James Delingpole James Delingpole

Discreet charm

I’ve got this brilliant idea for a Sunday night TV series.

issue 23 May 2009

I’ve got this brilliant idea for a Sunday night TV series.

I’ve got this brilliant idea for a Sunday night TV series. It’s called Inspector Fluffy and His Agreeable Pipe. Every week, Inspector Fluffy (Stephen Fry) will travel to a picturesque corner of Britain in his battered Morris Traveller, giving tearaway gypsy children clips round the ear, discovering that it was a magpie that really took the silverware, judging marrow competitions in vicarage gardens. While cogitating on the latest mystery, he will suck on his agreeable pipe, with lots of stupendous Apprentice-style aerial shots showing the English countryside in all its gasp-inducing majesty.

It’s easy to take the mickey out of Sunday night TV but I think what we snooty critics sometimes forget is it’s not there for us. It’s not there to be clever or challenging or even good. Its sole purpose is to distract the millions of people out there who would otherwise be thinking, ‘Heavens, it’s Monday tomorrow. Work. Bills. Get up early. Horror. Better kill myself right now.’

Last Sunday’s perfect anti-suicide moment was Martin Clunes riding a big cart horse in the sea in Martin Clunes: Islands of Britain (ITV1). Up until that point, you might have been thinking, as I was, ‘Truly, this is the most staggeringly inane travel series ever.’ Clunes has been travelling from island to island around Britain, for no other reason than that he was once in a popular sitcom, islands look great shot from a helicopter and the ones nearest Britain are cheapest to film. One island — Sark, I think — he described as: ‘Very different.’ Then added guiltily, ‘I keep saying this about all the islands I’ve visited. But it is.’

But then he rode the big cart horse into the sea and everything was OK. The horse was obviously really happy in the water, willingly submerging himself up to his ears. Clunes was happy too. At last he had found his intellectual soul-mate. ‘Aaaah!’ we went, at home, choking back the tears at the lovable charmingness of it all.

Over on BBC2, Dr Alice Roberts was performing a similar service in the guise of presenting a very, VERY important programme about anthropology called The Incredible Human Journey. ‘I’m on a QUEST,’ she kept telling us. ‘I’m travelling to one of the most remote villages in all Siberia, to find out…’

‘No you’re not, love,’ I wanted to say. ‘You’re not on a quest and you’re not finding out anything. All this stuff you’re telling us is totally known. You’re not a bleeding detective. You’re a girlie TV presenter with a doctorate, and your job is to pretend as best you can that this is a proper, grown-up fact programme rather than just your usual Sunday night travelogue fluff.’
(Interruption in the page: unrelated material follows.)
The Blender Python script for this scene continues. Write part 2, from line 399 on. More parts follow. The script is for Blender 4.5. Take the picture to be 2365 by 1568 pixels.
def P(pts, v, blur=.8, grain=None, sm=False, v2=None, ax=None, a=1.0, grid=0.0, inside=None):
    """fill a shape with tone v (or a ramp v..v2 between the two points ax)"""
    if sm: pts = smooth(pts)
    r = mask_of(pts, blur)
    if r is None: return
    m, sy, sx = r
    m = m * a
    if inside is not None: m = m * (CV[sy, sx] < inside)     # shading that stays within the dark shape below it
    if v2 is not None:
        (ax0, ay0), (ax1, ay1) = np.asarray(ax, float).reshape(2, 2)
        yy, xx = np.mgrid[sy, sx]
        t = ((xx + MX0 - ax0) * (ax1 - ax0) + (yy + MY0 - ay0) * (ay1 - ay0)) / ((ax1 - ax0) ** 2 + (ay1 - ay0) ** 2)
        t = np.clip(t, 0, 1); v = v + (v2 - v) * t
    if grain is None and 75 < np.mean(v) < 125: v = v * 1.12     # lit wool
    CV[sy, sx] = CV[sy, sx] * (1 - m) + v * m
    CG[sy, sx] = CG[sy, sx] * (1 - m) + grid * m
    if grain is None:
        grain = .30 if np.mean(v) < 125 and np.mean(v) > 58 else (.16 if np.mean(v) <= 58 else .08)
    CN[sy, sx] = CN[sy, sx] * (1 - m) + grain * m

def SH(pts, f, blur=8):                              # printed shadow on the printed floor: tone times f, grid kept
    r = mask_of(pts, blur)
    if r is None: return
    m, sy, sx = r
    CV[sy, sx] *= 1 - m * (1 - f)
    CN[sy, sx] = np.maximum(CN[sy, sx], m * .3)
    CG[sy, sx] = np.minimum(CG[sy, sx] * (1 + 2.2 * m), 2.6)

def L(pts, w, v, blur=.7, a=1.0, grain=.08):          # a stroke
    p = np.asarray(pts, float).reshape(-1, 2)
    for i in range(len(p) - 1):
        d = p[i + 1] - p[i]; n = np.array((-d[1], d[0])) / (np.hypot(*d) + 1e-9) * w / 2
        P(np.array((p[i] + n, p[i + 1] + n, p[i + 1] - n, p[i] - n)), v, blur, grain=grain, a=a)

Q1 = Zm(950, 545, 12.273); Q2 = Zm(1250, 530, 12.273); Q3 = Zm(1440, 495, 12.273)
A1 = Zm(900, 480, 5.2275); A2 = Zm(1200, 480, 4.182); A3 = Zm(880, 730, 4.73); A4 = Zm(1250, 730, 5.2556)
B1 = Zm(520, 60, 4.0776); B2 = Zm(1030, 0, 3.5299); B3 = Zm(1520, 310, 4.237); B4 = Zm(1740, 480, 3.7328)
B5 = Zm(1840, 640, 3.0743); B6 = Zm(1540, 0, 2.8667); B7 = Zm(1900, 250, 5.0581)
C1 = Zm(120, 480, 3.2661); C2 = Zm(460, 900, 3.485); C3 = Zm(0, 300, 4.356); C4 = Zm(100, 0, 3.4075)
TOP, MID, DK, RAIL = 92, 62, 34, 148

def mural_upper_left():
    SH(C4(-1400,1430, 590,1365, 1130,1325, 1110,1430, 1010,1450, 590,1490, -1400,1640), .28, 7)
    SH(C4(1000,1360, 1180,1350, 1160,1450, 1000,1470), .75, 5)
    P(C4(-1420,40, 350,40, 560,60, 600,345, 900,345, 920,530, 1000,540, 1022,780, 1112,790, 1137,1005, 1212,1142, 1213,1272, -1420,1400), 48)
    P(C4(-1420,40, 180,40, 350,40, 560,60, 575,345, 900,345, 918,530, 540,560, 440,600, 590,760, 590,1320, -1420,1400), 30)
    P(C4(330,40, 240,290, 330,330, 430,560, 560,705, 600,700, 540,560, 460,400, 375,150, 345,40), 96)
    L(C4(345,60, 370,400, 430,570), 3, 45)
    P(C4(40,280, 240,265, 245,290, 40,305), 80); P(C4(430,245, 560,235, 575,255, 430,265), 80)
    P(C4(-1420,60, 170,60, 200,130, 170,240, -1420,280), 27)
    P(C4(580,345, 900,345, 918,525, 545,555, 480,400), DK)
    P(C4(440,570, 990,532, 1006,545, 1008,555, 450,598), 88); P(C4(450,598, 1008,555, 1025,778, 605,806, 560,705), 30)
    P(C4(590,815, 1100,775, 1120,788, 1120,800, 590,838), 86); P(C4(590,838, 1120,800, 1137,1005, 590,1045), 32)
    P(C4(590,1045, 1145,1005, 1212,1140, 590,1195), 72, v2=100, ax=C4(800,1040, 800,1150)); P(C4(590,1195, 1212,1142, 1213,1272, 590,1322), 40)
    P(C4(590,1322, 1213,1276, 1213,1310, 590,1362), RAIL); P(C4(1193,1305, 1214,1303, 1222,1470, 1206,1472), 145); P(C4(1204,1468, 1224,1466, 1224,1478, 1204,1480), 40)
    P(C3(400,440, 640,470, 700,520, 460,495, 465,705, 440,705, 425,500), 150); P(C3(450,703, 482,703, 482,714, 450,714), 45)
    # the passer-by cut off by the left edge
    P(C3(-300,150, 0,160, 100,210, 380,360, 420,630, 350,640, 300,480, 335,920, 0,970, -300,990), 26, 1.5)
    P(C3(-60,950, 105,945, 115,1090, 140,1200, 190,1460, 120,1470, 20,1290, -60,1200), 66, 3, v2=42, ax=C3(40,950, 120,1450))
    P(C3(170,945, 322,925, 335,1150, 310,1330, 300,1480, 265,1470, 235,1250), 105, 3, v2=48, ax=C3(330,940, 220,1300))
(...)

I would have respected her a lot more if she’d drunk that cup of freshly drawn reindeer blood. Ray Mears would have done. And Bruce Parry. Still, the Apprentice-style aerial footage was pretty; Dr Alice was perfectly pleasant company; and one did learn one or two interesting things — e.g., just how important the invention of the needle was. (Without it early man would never have been able to sew together the reindeer fur outfits you need to survive an Ice Age.)
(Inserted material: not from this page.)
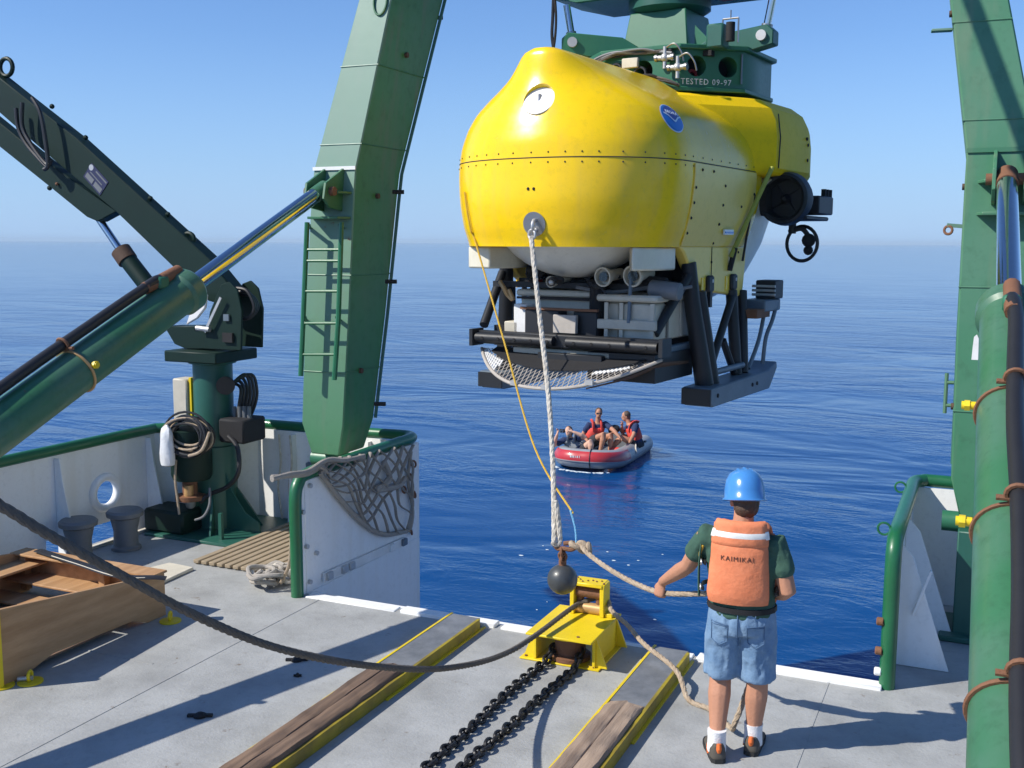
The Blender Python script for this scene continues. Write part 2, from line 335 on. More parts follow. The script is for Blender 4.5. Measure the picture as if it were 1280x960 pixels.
def sea_material():
    m = bpy.data.materials.new('sea_water'); m.use_nodes = True; t = m.node_tree; N = t.nodes; L = t.links
    p = N['Principled BSDF']; p.inputs['IOR'].default_value = 1.33; p.inputs['Roughness'].default_value = 0.12
    tc = N.new('ShaderNodeTexCoord')
    def noise(sc, st, rot, det, rg=0.55, dist=0.0):
        mp = N.new('ShaderNodeMapping'); mp.inputs['Scale'].default_value = st; mp.inputs['Rotation'].default_value = (0, 0, rot)
        L.new(tc.outputs['Object'], mp.inputs[0]); n = N.new('ShaderNodeTexNoise'); n.inputs['Scale'].default_value = sc
        n.inputs['Detail'].default_value = det; n.inputs['Roughness'].default_value = rg; n.inputs['Distortion'].default_value = dist
        L.new(mp.outputs[0], n.inputs[0]); return n.outputs[0]
    def math_(op, a, b):
        x = N.new('ShaderNodeMath'); x.operation = op
        for i, q in enumerate((a, b)):
            if isinstance(q, float): x.inputs[i].default_value = q
            else: L.new(q, x.inputs[i])
        return x.outputs[0]
    w1 = noise(0.1, (0.8, 1.4, 1), 0.45, 3, 0.55, 1.5); w2 = noise(0.6, (0.75, 1.3, 1), 0.1, 4, 0.6, 1.6); w3 = noise(3.4, (0.8, 1.3, 1), 0.8, 3, 0.6, 0.8)
    patch = noise(0.06, (1, 1.8, 1), 0.3, 3, 0.5, 1.5)
    pr = N.new('ShaderNodeMapRange'); pr.inputs[1].default_value = 0.38; pr.inputs[2].default_value = 0.62; pr.inputs[3].default_value = 0.15; pr.inputs[4].default_value = 1.0; L.new(patch, pr.inputs[0])
    h = math_('ADD', math_('MULTIPLY', w1, 1.0), math_('MULTIPLY', math_('ADD', math_('MULTIPLY', w2, 0.34), math_('ADD', math_('MULTIPLY', w3, 0.13), math_('MULTIPLY', noise(9.0, (0.85, 1.2, 1), 1.3, 2, 0.6, 0.5), 0.035))), pr.outputs[0]))
    ln = N.new('ShaderNodeVectorMath'); ln.operation = 'LENGTH'; L.new(tc.outputs['Object'], ln.inputs[0])
    fall = N.new('ShaderNodeMapRange'); fall.interpolation_type = 'SMOOTHERSTEP'; fall.inputs[1].default_value = 15; fall.inputs[2].default_value = 260; fall.inputs[3].default_value = 0.5; fall.inputs[4].default_value = 0.13; L.new(ln.outputs['Value'], fall.inputs[0])
    b = N.new('ShaderNodeBump'); b.inputs['Distance'].default_value = 0.45; L.new(fall.outputs[0], b.inputs['Strength']); L.new(h, b.inputs['Height']); L.new(b.outputs[0], p.inputs['Normal'])
    mx = N.new('ShaderNodeMix'); mx.data_type = 'RGBA'; mx.inputs[6].default_value = (0.0003, 0.034, 0.135, 1); mx.inputs[7].default_value = (0.0009, 0.066, 0.225, 1)
    L.new(patch, mx.inputs[0]); L.new(mx.outputs[2], p.inputs['Base Color'])
    return m
M_sea = sea_material()
SEA_Z = -2.2

# ------------------------------------------------------------------ the setting: sea, hull, deck
g = G()
rings = [0, 30, 80, 200, 600, 2000, 8500]
prev = None
R0 = [[V3((r*math.cos(2*math.pi*k/64)-8, r*math.sin(2*math.pi*k/64)+20, SEA_Z)) for k in range(64)] for r in rings[1:]]
g.loft(R0, caps=False); g.add(R0[0], [tuple(range(64))])
struct(g.obj('sea', M_sea, smooth=False))
XL, XR, YT, YW = -5.63, -0.55, 7.98, 10.12
deck_out = [(-8.62, -9), (3.4, -9), (3.4, 9.3), (2.5, YW), (XR, YW), (XR, YT), (XL, YT), (XL, YW), (-7.75, YW), (-8.62, 9.35)]
struct(G().prism([V3((x, y, -0.02)) for x, y in deck_out], (0, 0, 0.02)).obj('deck', M_deck, smooth=False))
hull_out = [(-8.6, -9), (3.38, -9), (3.38, 9.28), (2.48, YW-0.02), (XR-0.02, YW-0.02), (XR-0.02, YT-0.03), (XL+0.02, YT-0.03), (XL+0.02, YW-0.02), (-7.73, YW-0.02), (-8.6, 9.33)]
struct(G().prism([V3((x, y, -0.021)) for x, y in hull_out], (0, 0, -3.6)).obj('ship_hull', M_white, smooth=False))
# welded seams of the deck plating, a few millimetres proud
for x0, y0, x1, y1 in ((-0.95, -9, -0.95, 7.9), (-5.4, -9, -5.4, 7.9), (-8.5, 6.1, -5.7, 6.1), (-3.6, 3.0, -2.4, 3.0)):
    struct(G().beam((x0, y0, 0.0005), (x1, y1, 0.0005), 0.016, 0.006).obj('weld_seam', M_deck))
# white painted edge along the transom, in lengths with gaps
for x0, x1, yy, zz in ((XL+0.08, -4.62, 0.0, 0.012), (-4.56, -3.66, 0.0, 0.03), (-3.6, -3.12, 0.0, 0.02), (-2.3, -1.98, -0.02, 0.014), (-1.94, -0.58, 0.0, 0.03)):
    struct(G().bx(x0, x1, YT-0.1+yy, YT+0.02, -0.015, zz).obj('transom_edge', M_white, bevel=0.006))
struct(G().bx(XL+0.05, -2.4, YT+0.022, YT+0.1, -0.08, -0.01).obj('transom_lip', M_white, bevel=0.006))

# marine haze: even air over the whole sea, closed box, sky outside it
hzm = bpy.data.materials.new('haze_air'); hzm.use_nodes = True; ht = hzm.node_tree
for n_ in list(ht.nodes):
    if n_.type == 'BSDF_PRINCIPLED': ht.nodes.remove(n_)
pv = ht.nodes.new('ShaderNodeVolumePrincipled'); pv.inputs['Color'].default_value = (0.68, 0.86, 1.0, 1); pv.inputs['Density'].default_value = 0.00024; pv.inputs['Anisotropy'].default_value = 0.0
ht.links.new(pv.outputs[0], ht.nodes['Material Output'].inputs['Volume'])
hb_ = G().bx(-9000, 9000, -9000, 9000, SEA_Z-1.0, 14.0).obj('haze', hzm, kind='stuff', smooth=False)
MX = -3.09                                            # middle line of the stern opening
def mirror(p): return V3((2*MX-p[0], p[1], p[2]))

def plate_hole(axis, at, thick, u0, u1, w0, w1, cu, cw, ru, rw, n=40):
    """flat plate normal to X or Y with an oval hole cut through it"""
    g = G(); rings = []
    def P(u, w, d): return V3((at+d, u, w)) if axis == 0 else V3((u, at+d, w))
    hole, rim = [], []
    for k in range(n):
        t = 2*math.pi*k/n; c, s = math.cos(t), math.sin(t)
        hole.append((cu+ru*c, cw+rw*s))
        f = min([(u1-cu)/c if c > 1e-6 else 1e9, (u0-cu)/c if c < -1e-6 else 1e9, (w1-cw)/s if s > 1e-6 else 1e9, (w0-cw)/s if s < -1e-6 else 1e9])
        rim.append((cu+f*c, cw+f*s))
    corners = [(u1, w1), (u0, w1), (u0, w0), (u1, w0)]
    for q in corners:                                 # pull the nearest rim point to each corner
        k = min(range(n), key=lambda i: (rim[i][0]-q[0])**2+(rim[i][1]-q[1])**2); rim[k] = q
    for d in (-thick/2, thick/2): rings += [[P(*q, d) for q in rim], [P(*q, d) for q in hole]]
    A, B, C, D = rings
    g.loft([A, B, D, C, A], caps=False); return g

# ------------------------------------------------------------------ bulwarks
bw = thing('bulwark', 'white left bulwark with a dark green pipe rail and an oval mooring chock', 'bulwark', (XL, 9, 0))
G().bx(XL-0.03, XL-0.002, YT+0.005, YW-0.03, 0.002, 1.05).bx(XL-0.03, XL+0.03, YT+0.005, YW, -1.6, -0.001).obj('wing_plate', M_white, bw, bevel=0.004)
G().bx(XL-0.03, XL+0.028, 7.93, YT, 0.001, 1.03).obj('wing_plate', M_white, bw)
G().bx(XL-0.001, XL+0.03, YT+0.006, YW, 0.0, 1.05).obj('wing_face', M_white, bw, bevel=0.004)
G().bx(-7.76, XL-0.031, YW-0.03, YW-0.004, 0.003, 1.05).obj('stern_plate', M_white, bw)
G().beam((-7.725, YW-0.022, 0.528), (-8.6, 9.325, 0.528), 0.024, 1.047).obj('corner_plate', M_white, bw)
CY, CZ = 8.56, 0.53
G().bx(-8.6, -8.57, 9.0, 9.35, 0.003, 1.05).bx(-8.6, -8.57, 4.2, 7.75, 0.003, 1.05).bx(-8.6, -8.57, 7.75, 8.1, 0.2, 1.05).obj('outer_plate', M_white, bw)
plate_hole(0, -8.585, 0.03, 8.1, 9.0, 0.2, 1.05, CY, CZ, 0.15, 0.14).obj('outer_plate', M_white, bw)
G().torus((-8.56, CY, CZ), 0.165, 0.045, (1, 0, 0), 32, 10, stretch=(1.08, 1)).obj('chock_ring', M_white, bw)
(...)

1066: The Battle for Middle Earth (Channel 4, Monday, Tuesday) was great, though. Director Justin Hardy got three hours to show the three great battles of 1066 — Fulford, Stamford Bridge and Hastings — from the intimate perspective of the men who had to spill their guts and brains in them. The fighting was very convincingly done (not your usual half dozen re-enactors filmed blurrily from different angles to make you think there’s more) and the human side of the story (the mead oaths, the village life, the superstitions) sweetly and movingly told. In these stingy, fearful times this was a bold commission from Channel 4 but it really paid off, being not only entertaining but genuinely informative. I hope it commissions more in a similar vein.